## STATED PROBLEM
Starting at the first line of the data, print each line verbatim up to and including the line bearing "scene.camera = camo", omitting pictures.

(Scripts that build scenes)
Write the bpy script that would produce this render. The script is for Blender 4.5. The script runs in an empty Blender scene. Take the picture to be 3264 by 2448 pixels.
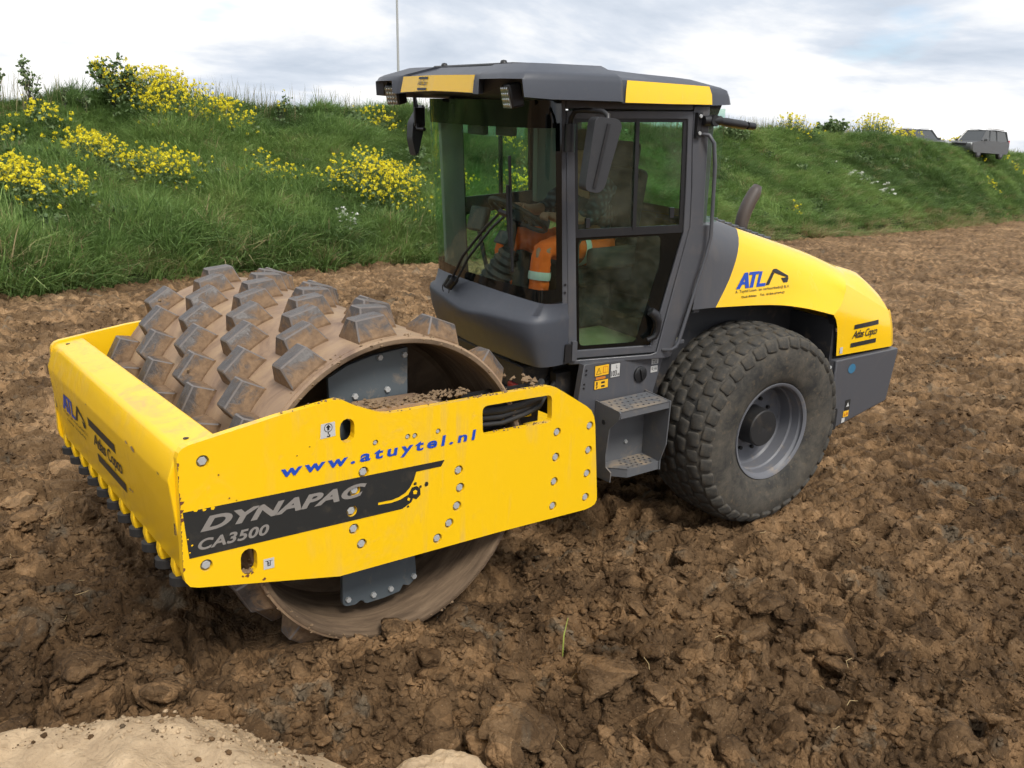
import bpy, bmesh, math, random
import numpy as np
from mathutils import Matrix, Vector, Euler
from mathutils.bvhtree import BVHTree
from mathutils.geometry import tessellate_polygon

random.seed(7)
RNG = np.random.default_rng(11)
R = math.radians
scene = bpy.context.scene
col = scene.collection

# ------------------------------------------------------------------ camera
camd = bpy.data.cameras.new('camera')
camo = bpy.data.objects.new('camera', camd)
col.objects.link(camo)
camd.sensor_width = 36.0
camd.sensor_fit = 'HORIZONTAL'
camd.lens = 30.64
camd.clip_start = 0.05
camd.clip_end = 3000
CAM = Vector((2.0711, 4.4523, 2.3998))
cr = Vector((-0.78440676, 0.6186953, 0.04384241))
cu = Vector((-0.12138754, -0.22244957, 0.96735787))
cf = Vector((-0.6082525, -0.75348013, -0.24959284))
camo.matrix_world = Matrix(((cr.x, cu.x, -cf.x, CAM.x), (cr.y, cu.y, -cf.y, CAM.y), (cr.z, cu.z, -cf.z, CAM.z), (0, 0, 0, 1)))
scene.camera = camo

# ------------------------------------------------------------------ sky, sun, exposure
SUN_EL, SUN_AZ = 50.0, 78.0       # azimuth measured from +x towards +y
w = bpy.data.worlds.new('World')
scene.world = w
w.use_nodes = True
nt = w.node_tree
nt.nodes.clear()
def wn(t, **k):
    n = nt.nodes.new(t)
    for a, b in k.items():
        setattr(n, a, b)
    return n
out = wn('ShaderNodeOutputWorld')
bg = wn('ShaderNodeBackground')
bg.inputs['Strength'].default_value = 0.12
sky = wn('ShaderNodeTexSky')
sky.sky_type = 'NISHITA'
sky.sun_disc = False
sky.sun_elevation = R(SUN_EL)
sky.sun_rotation = R(90 - SUN_AZ)
sky.dust_density = 1.5
tc = wn('ShaderNodeTexCoord')
sep = wn('ShaderNodeSeparateXYZ')
nt.links.new(tc.outputs['Generated'], sep.inputs[0])
def wmath(op, a, b):
    n = wn('ShaderNodeMath', operation=op)
    for i, v in enumerate((a, b)):
        if isinstance(v, (int, float)):
            n.inputs[i].default_value = v
        else:
            nt.links.new(v, n.inputs[i])
    return n.outputs[0]
den = wmath('ADD', wmath('MAXIMUM', sep.outputs['Z'], 0.0), 0.16)
px = wmath('DIVIDE', sep.outputs['X'], den)
py = wmath('DIVIDE', sep.outputs['Y'], den)
comb = wn('ShaderNodeCombineXYZ')
nt.links.new(px, comb.inputs[0]); nt.links.new(py, comb.inputs[1])
def wnoise(scale, detail, rough, off):
    m = wn('ShaderNodeVectorMath', operation='ADD')
    nt.links.new(comb.outputs[0], m.inputs[0])
    m.inputs[1].default_value = off
    n = wn('ShaderNodeTexNoise')
    n.inputs['Scale'].default_value = scale
    n.inputs['Detail'].default_value = detail
    n.inputs['Roughness'].default_value = rough
    n.inputs['Distortion'].default_value = 0.25
    nt.links.new(m.outputs[0], n.inputs['Vector'])
    return n.outputs['Fac']
def wramp(fac, stops):
    n = wn('ShaderNodeValToRGB')
    while len(n.color_ramp.elements) < len(stops):
        n.color_ramp.elements.new(0.5)
    for e, (p, c) in zip(n.color_ramp.elements, stops):
        e.position = p
        e.color = (*c, 1)
    nt.links.new(fac, n.inputs[0])
    return n.outputs[0]
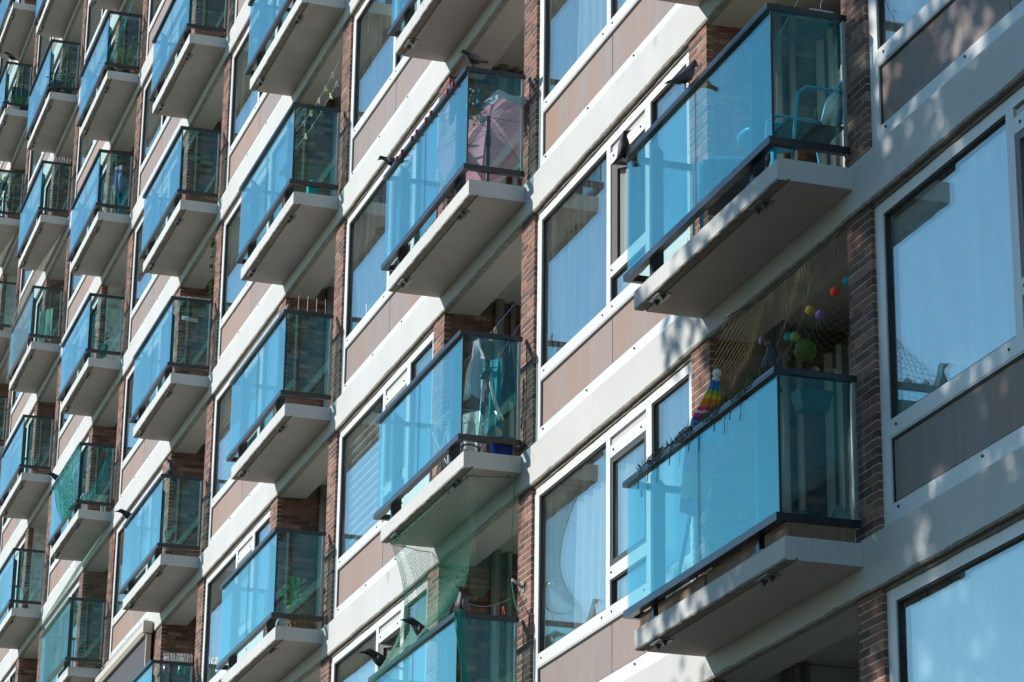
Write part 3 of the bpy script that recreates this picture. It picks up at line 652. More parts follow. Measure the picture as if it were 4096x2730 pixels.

## RESPONSE TO THE TASK
Write the bpy script that would produce this render. The script is for Blender 4.5. The script runs in an empty Blender scene. Take the picture to be 3264 by 2448 pixels.
import bpy, bmesh, math, random
import numpy as np
from mathutils import Matrix, Vector, Euler
from mathutils.bvhtree import BVHTree
from mathutils.geometry import tessellate_polygon

random.seed(7)
RNG = np.random.default_rng(11)
R = math.radians
scene = bpy.context.scene
col = scene.collection

# ------------------------------------------------------------------ camera
camd = bpy.data.cameras.new('camera')
camo = bpy.data.objects.new('camera', camd)
col.objects.link(camo)
camd.sensor_width = 36.0
camd.sensor_fit = 'HORIZONTAL'
camd.lens = 30.64
camd.clip_start = 0.05
camd.clip_end = 3000
CAM = Vector((2.0711, 4.4523, 2.3998))
cr = Vector((-0.78440676, 0.6186953, 0.04384241))
cu = Vector((-0.12138754, -0.22244957, 0.96735787))
cf = Vector((-0.6082525, -0.75348013, -0.24959284))
camo.matrix_world = Matrix(((cr.x, cu.x, -cf.x, CAM.x), (cr.y, cu.y, -cf.y, CAM.y), (cr.z, cu.z, -cf.z, CAM.z), (0, 0, 0, 1)))
scene.camera = camo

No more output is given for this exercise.